* BEGIN Dataset records *
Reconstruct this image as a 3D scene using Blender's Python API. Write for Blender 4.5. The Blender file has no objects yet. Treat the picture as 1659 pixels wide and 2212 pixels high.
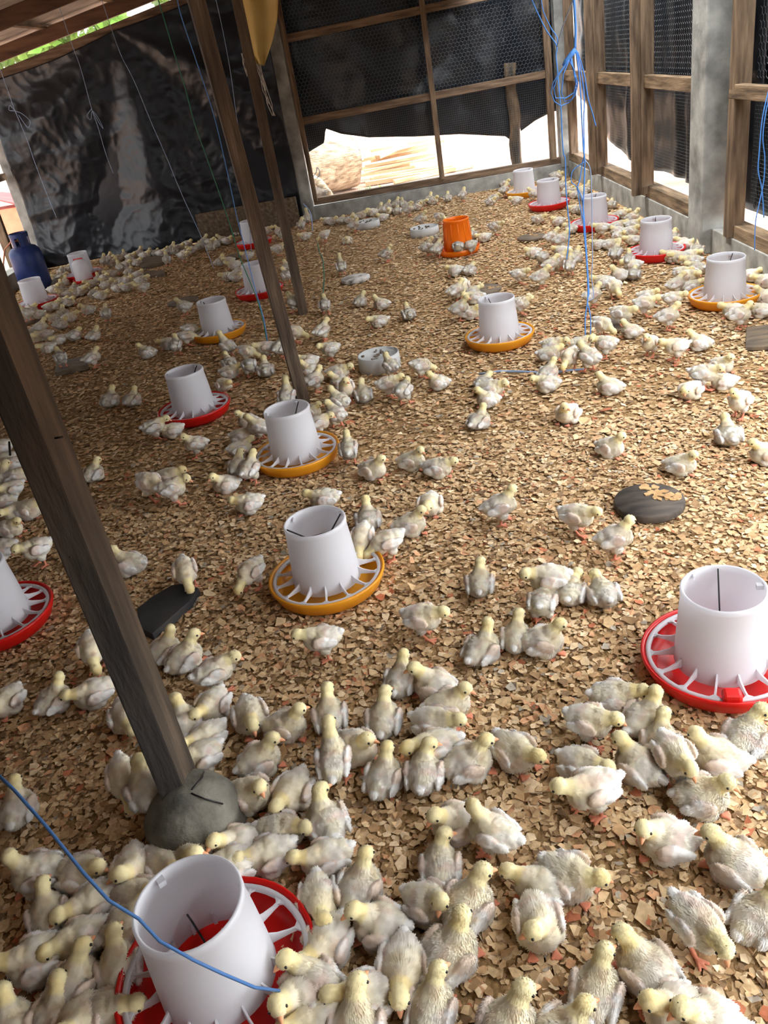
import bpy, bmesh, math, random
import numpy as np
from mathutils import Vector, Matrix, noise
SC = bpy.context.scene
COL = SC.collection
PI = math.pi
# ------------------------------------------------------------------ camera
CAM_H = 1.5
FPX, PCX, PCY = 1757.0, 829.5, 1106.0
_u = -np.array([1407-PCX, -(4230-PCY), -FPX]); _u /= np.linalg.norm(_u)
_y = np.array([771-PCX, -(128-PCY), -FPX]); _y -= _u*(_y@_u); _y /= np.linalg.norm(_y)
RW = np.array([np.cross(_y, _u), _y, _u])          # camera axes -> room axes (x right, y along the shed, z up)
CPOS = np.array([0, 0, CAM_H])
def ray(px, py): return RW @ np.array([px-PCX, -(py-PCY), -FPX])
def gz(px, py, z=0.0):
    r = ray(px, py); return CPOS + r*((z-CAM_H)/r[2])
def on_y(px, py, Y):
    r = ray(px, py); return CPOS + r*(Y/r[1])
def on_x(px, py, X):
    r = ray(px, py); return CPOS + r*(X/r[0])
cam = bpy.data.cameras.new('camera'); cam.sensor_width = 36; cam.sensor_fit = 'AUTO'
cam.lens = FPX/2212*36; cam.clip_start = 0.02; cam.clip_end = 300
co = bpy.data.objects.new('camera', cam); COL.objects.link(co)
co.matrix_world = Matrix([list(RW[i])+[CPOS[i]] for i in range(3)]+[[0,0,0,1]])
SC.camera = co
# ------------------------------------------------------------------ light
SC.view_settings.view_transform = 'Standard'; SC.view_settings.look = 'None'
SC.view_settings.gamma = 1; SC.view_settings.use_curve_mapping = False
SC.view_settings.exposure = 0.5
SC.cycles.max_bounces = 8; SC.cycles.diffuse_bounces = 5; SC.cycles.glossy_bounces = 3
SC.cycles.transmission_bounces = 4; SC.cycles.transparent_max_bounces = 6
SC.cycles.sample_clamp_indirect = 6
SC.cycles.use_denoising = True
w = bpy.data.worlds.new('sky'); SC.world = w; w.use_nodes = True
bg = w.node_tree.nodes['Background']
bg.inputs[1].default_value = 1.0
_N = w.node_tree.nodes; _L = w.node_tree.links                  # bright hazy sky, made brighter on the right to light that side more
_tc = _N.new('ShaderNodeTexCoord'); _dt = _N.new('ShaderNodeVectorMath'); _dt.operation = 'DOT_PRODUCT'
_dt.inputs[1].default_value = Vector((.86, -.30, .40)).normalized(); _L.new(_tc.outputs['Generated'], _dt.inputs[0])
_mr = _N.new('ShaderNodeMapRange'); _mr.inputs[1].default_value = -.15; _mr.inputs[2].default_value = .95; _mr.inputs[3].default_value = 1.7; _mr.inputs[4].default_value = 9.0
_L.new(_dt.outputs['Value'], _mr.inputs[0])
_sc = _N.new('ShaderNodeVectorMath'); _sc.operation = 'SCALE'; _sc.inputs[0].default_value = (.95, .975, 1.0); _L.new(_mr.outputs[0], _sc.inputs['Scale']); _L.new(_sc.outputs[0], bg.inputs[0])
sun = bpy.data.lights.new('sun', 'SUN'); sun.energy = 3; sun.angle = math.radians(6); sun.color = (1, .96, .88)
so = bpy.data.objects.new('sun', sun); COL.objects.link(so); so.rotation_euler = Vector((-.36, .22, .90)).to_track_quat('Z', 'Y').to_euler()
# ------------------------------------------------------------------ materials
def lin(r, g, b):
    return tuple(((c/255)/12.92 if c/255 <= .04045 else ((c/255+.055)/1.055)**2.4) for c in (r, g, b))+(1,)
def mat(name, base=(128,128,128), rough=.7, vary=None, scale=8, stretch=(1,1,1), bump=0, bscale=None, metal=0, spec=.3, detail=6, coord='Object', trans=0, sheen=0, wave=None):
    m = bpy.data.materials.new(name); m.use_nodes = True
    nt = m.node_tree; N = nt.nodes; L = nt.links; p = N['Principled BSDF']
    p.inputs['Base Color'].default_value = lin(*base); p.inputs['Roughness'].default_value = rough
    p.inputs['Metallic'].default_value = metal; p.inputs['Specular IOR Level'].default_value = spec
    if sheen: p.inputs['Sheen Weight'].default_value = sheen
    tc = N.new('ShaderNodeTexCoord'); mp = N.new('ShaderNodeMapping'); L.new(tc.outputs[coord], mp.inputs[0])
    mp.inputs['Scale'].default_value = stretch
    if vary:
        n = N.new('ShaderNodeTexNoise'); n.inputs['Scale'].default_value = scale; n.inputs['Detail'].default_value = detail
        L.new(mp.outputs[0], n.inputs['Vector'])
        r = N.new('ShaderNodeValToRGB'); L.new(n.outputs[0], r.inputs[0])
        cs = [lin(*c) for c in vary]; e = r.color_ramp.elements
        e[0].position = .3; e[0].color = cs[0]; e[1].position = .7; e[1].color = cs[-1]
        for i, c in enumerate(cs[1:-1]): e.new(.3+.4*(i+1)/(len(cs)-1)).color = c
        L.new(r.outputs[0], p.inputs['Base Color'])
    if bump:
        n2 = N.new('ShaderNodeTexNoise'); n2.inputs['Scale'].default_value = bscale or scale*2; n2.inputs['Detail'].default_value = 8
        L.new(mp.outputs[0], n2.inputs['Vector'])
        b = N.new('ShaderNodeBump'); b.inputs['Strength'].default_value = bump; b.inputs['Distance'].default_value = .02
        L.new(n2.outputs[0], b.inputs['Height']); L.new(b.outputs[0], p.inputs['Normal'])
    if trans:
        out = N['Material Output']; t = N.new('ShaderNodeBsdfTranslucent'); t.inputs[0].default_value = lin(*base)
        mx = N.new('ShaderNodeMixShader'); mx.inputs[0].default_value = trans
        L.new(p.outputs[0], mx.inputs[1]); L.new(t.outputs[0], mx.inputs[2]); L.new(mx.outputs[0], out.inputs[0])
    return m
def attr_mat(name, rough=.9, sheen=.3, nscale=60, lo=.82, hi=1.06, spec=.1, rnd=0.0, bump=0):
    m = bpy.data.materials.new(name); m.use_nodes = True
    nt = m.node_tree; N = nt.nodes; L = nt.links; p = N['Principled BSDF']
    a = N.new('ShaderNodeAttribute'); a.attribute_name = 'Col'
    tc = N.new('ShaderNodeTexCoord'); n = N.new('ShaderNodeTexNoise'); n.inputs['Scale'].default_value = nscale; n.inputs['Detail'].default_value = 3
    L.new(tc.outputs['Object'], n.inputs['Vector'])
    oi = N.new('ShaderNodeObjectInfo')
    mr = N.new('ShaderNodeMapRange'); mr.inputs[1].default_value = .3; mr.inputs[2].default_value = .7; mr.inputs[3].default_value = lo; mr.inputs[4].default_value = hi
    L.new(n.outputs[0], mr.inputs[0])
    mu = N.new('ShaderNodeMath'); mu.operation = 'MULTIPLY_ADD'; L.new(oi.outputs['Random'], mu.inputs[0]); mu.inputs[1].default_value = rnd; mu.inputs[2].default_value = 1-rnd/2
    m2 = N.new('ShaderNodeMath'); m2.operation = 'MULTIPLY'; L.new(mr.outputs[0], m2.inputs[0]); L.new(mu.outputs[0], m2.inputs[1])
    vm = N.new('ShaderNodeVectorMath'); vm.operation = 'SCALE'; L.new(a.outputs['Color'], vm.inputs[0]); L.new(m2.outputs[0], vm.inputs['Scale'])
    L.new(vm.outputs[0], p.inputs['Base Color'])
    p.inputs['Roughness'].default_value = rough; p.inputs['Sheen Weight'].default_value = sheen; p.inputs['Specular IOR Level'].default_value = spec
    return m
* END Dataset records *
* BEGIN Dataset records *
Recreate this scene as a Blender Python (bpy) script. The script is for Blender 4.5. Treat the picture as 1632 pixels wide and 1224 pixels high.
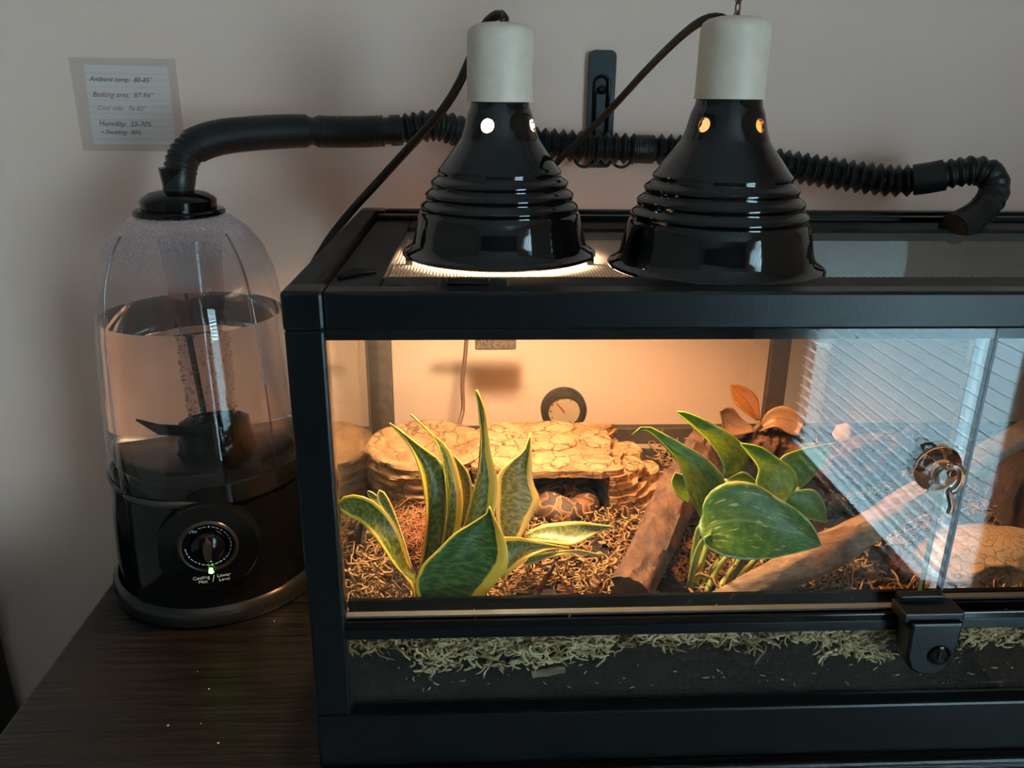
* END Dataset records *
* BEGIN Dataset records *
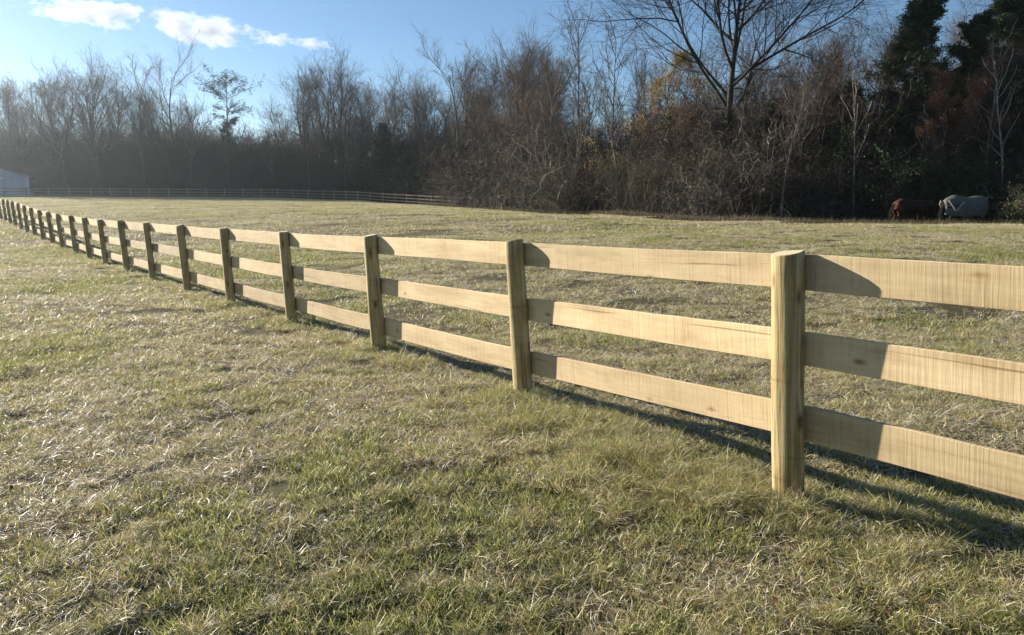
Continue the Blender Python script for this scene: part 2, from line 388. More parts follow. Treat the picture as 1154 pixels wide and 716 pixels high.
* END Dataset records *
Aim of the exercise — Gather from the entries above all lines that include the string "objects".

Result below —
Reconstruct this image as a 3D scene using Blender's Python API. Write for Blender 4.5. The Blender file has no objects yet. Treat the picture as 1659 pixels wide and 2212 pixels high.
co = bpy.data.objects.new('camera', cam); COL.objects.link(co)
so = bpy.data.objects.new('sun', sun); COL.objects.link(so); so.rotation_euler = Vector((-.36, .22, .90)).to_track_quat('Z', 'Y').to_euler()